Sin embargo, para Turvy, moderar este tipo de contenidos puede provocar el efecto contrario: “Cuando se prohíbe lo extremo, se genera escasez, lo que aumenta la demanda. El streamer 'baneado' se convierte en mártir, y su comportamiento migra a plataformas menos reguladas, donde se radicaliza aún más”.

En la inmensidad de Internet, frenar la difusión de un contenido que genera interés es prácticamente imposible. “Es difícil cubrir todos los frentes porque un video se engancha desde cualquier sitio. La plataforma es el principal canal, pero una copia de un video se hace en un momento. El propio video con el que saltó a la fama [el del tipo fijo] se ha visto en mil sitios”, Flores.

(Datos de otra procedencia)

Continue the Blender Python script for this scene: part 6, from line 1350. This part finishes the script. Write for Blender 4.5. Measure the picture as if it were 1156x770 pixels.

La sociedad tiene que considerar que está más enfermo el que paga, que el que lo hace. Eso debería decirlo a las claras la administración pública

De hecho, aunque los vídeos de Simón ya no están disponibles, solo hay que hacer una simple búsqueda en plataformas como YouTube para obtener decenas de resultados de otros canales que han subido su contenido haciéndose eco de él. Y de paso, monetizándolo también.

El otro gran problema en el debate de los contenidos extremos es diferenciar lo ilegal lo y moral. “Pagar porque alguien se autolesione es una cuestión más ética que legal, a uno les parecerá mal y a otros no. No es que la audiencia le esté llevando a una inducción al suicidio o la autolesión, que es un delito con requisitos muy claros que no se dan aquí. Y tampoco por parte de la plataforma, que es un mero intermediario”, explica Tejerina.

Por eso, los tres expertos españoles consultados creen que el responsable final debe ser el propio Estado, que propicie campañas educativas contra el consumo de estos contenidos. “La sociedad tiene que considerar que está más enfermo el que paga, que el que lo hace. Eso debería decirlo a las claras la administración pública con campañas informativas y enseñar a usar las redes sociales, porque tienen que ordenar la convivencia, también la online”, explica Tejerina.

“El Estado ha ido interviniendo y regulando todas las actividades que pueden acabar en tragedia desde la ludopatía, al consumo de drogas o la prostitución”, considera en la misma línea Miller, del CSIC. “Lo que hecho en falta cuando se habla de este caso concreto es que veo cierto derrotismo, como dando por hecho que esta persona se va a matar y no hay nada que hacer. No es así: esto es un mercado como cualquier otro y hay que ver cómo regularlo. No puede ser que digamos: ‘Ah mira, como en Black Mirror’ y ya está”.